差別ではなく共感を
元TBSアナウンサーの小島さんは、いまや複数の連載を抱える人気エッセイストとして、さらにはフェミニズムの論客として知られる。
自身の経験を交えた主張は、たとえば「女子アナ」の呼称根絶のように具体的で鋭く、昭和オヤジ的思考が抜けない諸氏には手ごわく、煙たい存在である。
本作で小島さんが言わんとするのは、「差別ではなく共感の要素として美を扱い、使いこなそうよ」ということだろう。美をよしとする価値観を人間の本性と認めつつ、それを相対化し、一面的な理解や慣習に振り回されることを戒める、そんな視点である。
鼻が高い、目元が涼しい、足が長い、胸が大きい...容姿に一喜一憂する社会を、目が見えない人の例を引いて喝破する。オヤジたちの逃げ道をふさぐ展開はうならせる。

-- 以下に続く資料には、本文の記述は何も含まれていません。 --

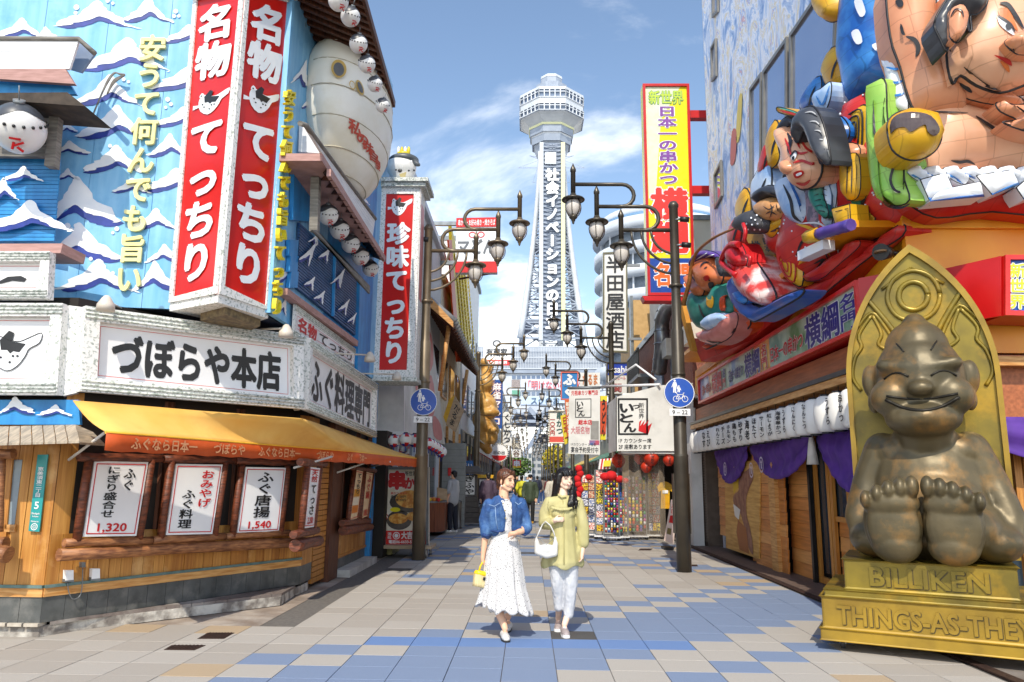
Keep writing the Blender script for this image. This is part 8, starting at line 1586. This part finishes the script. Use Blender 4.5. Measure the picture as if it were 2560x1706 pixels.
class Head:
 def __init__(s, c, yaw, pitch=0, roll=0, k=1):
  s.c = c; s.k = k; s.m = Matrix.Rotation(R(yaw), 3, 'Z') @ Matrix.Rotation(R(pitch), 3, 'X') @ Matrix.Rotation(R(roll), 3, 'Y') @ Matrix(((1, 0, 0), (0, -1, 0), (0, 0, 1)))
 def p(s, x, y, z): return s.c + s.m @ Vector((x, y, z)) * s.k
 def e(s, x, y, z, a, b, c): return ('e', s.p(x, y, z), (a * s.k, b * s.k, c * s.k), s.m)
 def cp(s, a, ra, b, rb): return ('c', s.p(*a), ra * s.k, s.p(*b), rb * s.k)
 def prims(s):
  L_ = [s.e(0, -.008, .035, .07, .086, .078), s.e(0, .03, -.015, .057, .052, .07), s.e(0, .042, -.078, .026, .026, .02), s.cp((0, .082, .012), .008, (0, .094, -.022), .011), s.e(0, .083, -.05, .018, .01, .012)]
  for q in (-1, 1): L_ += [s.e(q * .03, .046, -.03, .027, .027, .028), s.e(q * .07, -.005, -.015, .01, .017, .026), s.e(q * .028, .07, .026, .02, .012, .008), s.cp((q * .05, .01, -.05), .022, (q * .015, .045, -.085), .016)]
  return L_
 def face(s, par, lip, smile=True):
  def tb(P, r, m, nm): MB().tube([s.p(*q) for q in P], r * s.k, 5).build(nm, m, par)
  for q in (-1, 1):
   tb([(q * .045, .071, .004), (q * .036, .08, .009), (q * .026, .083, .009), (q * .016, .082, .003)], .0036, BLACK, 'eye'); tb([(q * .05, .07, .026), (q * .036, .081, .031), (q * .016, .086, .028)], .003, mat('brow', '4a3226'), 'eyebrow')
  tb([(-.024, .082, -.043), (-.012, .092, -.049), (0, .095, -.051), (.012, .092, -.049), (.024, .082, -.043)], .0032, mat('lip red', lip), 'upper_lip'); tb([(-.02, .082, -.05), (-.01, .09, -.058), (0, .093, -.06), (.01, .09, -.058), (.02, .082, -.05)], .003, mat('lip red', lip), 'lower_lip'); tb([(-.015, .088, -.05), (0, .0955, -.0545), (.015, .088, -.05)], .0032, WHITE, 'teeth')
def fingers(palm, d, side, curl, ln=.062, r=.0075, spread=.013):
 """four fingers and a thumb from the palm: d points along the hand, side across it, curl towards the palm side"""
 L_ = []; d = Vector(d).normalized(); side = Vector(side).normalized(); curl = Vector(curl).normalized()
 for i, f in enumerate((.92, 1.0, .95, .76)):
  b = palm + d * .035 + side * (i - 1.5) * spread; m = b + (d * .75 + curl * .3) * ln * .5 * f; e = m + (d * .45 + curl * .8) * ln * .5 * f; L_.append(('p', [b, m, e], [r, r * .92, r * .75]))
 b = palm - d * .01 + side * -1.9 * spread; L_.append(('p', [b, b + (d * .6 - side * .5 + curl * .4) * .03, b + (d * 1. - side * .3 + curl * .8) * .05], [r * 1.1, r, r * .8])); L_.append(('c', palm - d * .02, .017, palm + d * .028, .019, (tuple(side), 1.35))); return L_
def folds(amp, fx, z0=None, z1=None):
 def f(v):
  k = 1 if z0 is None else max(0, min(1, (z0 - v.z) / (z0 - z1))); n_ = noise.noise(Vector((v.x * fx, v.y * fx, v.z * fx * .35)))
  n2 = noise.noise(Vector((v.x * fx * 2.3, v.y * fx * 2.3 + 7, v.z * fx * 1.1))); return v + Vector((n2 * .5, n_ + n2 * .4, 0)) * amp * (.35 + .65 * k)
 return f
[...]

そこから(1)何かを美しいと感じる気持ちは制御できない(2)何を美しいと感じるかは主観的、複雑多様な要素による...という結論を引き出す。
美を頭から否定しないところが、また巧みである。
本誌を含む女性誌は「美」、それも見てくれの美しさに関する情報にあふれている。その中で小島さんの論旨は異彩を放つが、それだけに脇を締め、論理的に書き進めている様子がわかる。たとえば同じ講談社の「VOCE」などで、内面を含む「女性美」を指南する齋藤薫さんの、ある意味の対極として、まだまだ活躍の場はありそうだ。